In the world, he was known as Lukaian Alexander Georgievich, born in 1816 in the village of Kalapodeshti in the Teceuc County of Moldova to a deacon's family. From childhood, he was pious and meek, showing diligence in his studies and reading spiritual literature. Having lost his father at an early age, his mother took the veil as a nun. At the age of 20, he decided to become a monk.
After an unsuccessful attempt to enter the Neamț Monastery, he was accepted into a small monastery in Wallachia, becoming a disciple of the schema-monk Gideon. He was tonsured with the name Alipius by Archimandrite Dimitri at the Braz Monastery and went to Mount Athos, where he entered the Greek Monastery of Esphigmenou. For four years, he worked in the kitchen, then moved to the hermits Elder Niphon and Nectarios.

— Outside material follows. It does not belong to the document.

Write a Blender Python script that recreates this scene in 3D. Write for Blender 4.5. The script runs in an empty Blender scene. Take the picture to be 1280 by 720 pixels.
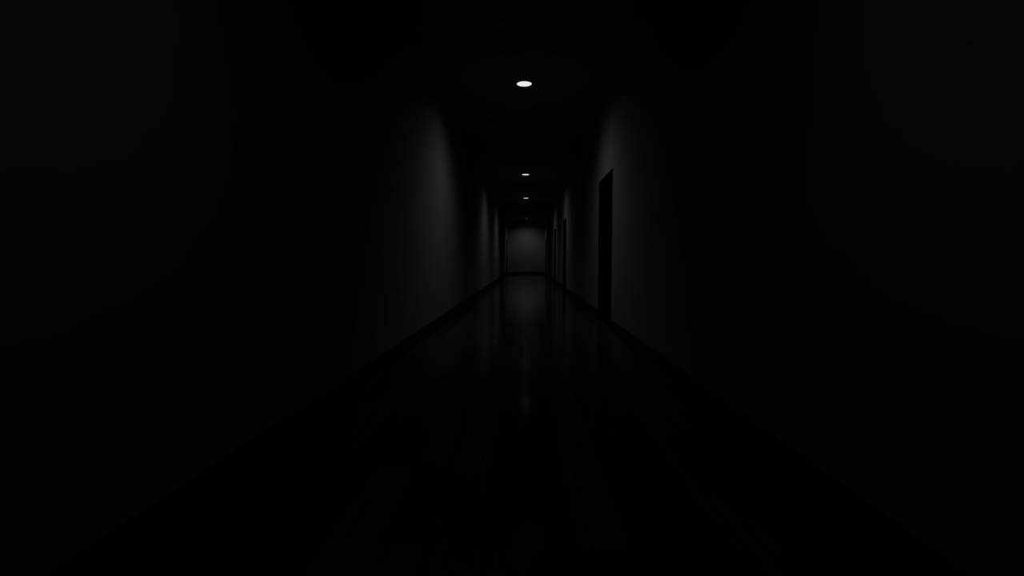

He accepted the schema with the name Antipas and began to live the life of an anchorite, obtaining a miraculous icon of the Mother of God. At the request of Elder Niphon, he entered the Moldavian skete that was being built, was ordained as a hieromonk, and managed the skete, fulfilling the duties of a spiritual father. He was engaged in fundraising for the skete in Moscow and St. Petersburg, where he acquired many disciples.
In 1865, he arrived on Valaam Island at the Skete of All Saints, took on the ascetic life of an elder, was a fervent prayer and strict faster, and possessed the gift of foresight. He reposed on January 10, 1882, on Valaam, and was buried outside the walls of the All Saints Skete. His grave was opened in the 1960s, and the relics were found on May 14, 1991, emitting a fragrance. The relics were transferred to the Church of the Apostles Peter and Paul, and later to the Church of Sergius and Herman of Valaam.
The Romanian Orthodox Church canonized him in 1992 as the only monk from Romania to be numbered among the saints on Athos. In 2000, his name was included in the Menologion of the Russian Orthodox Church.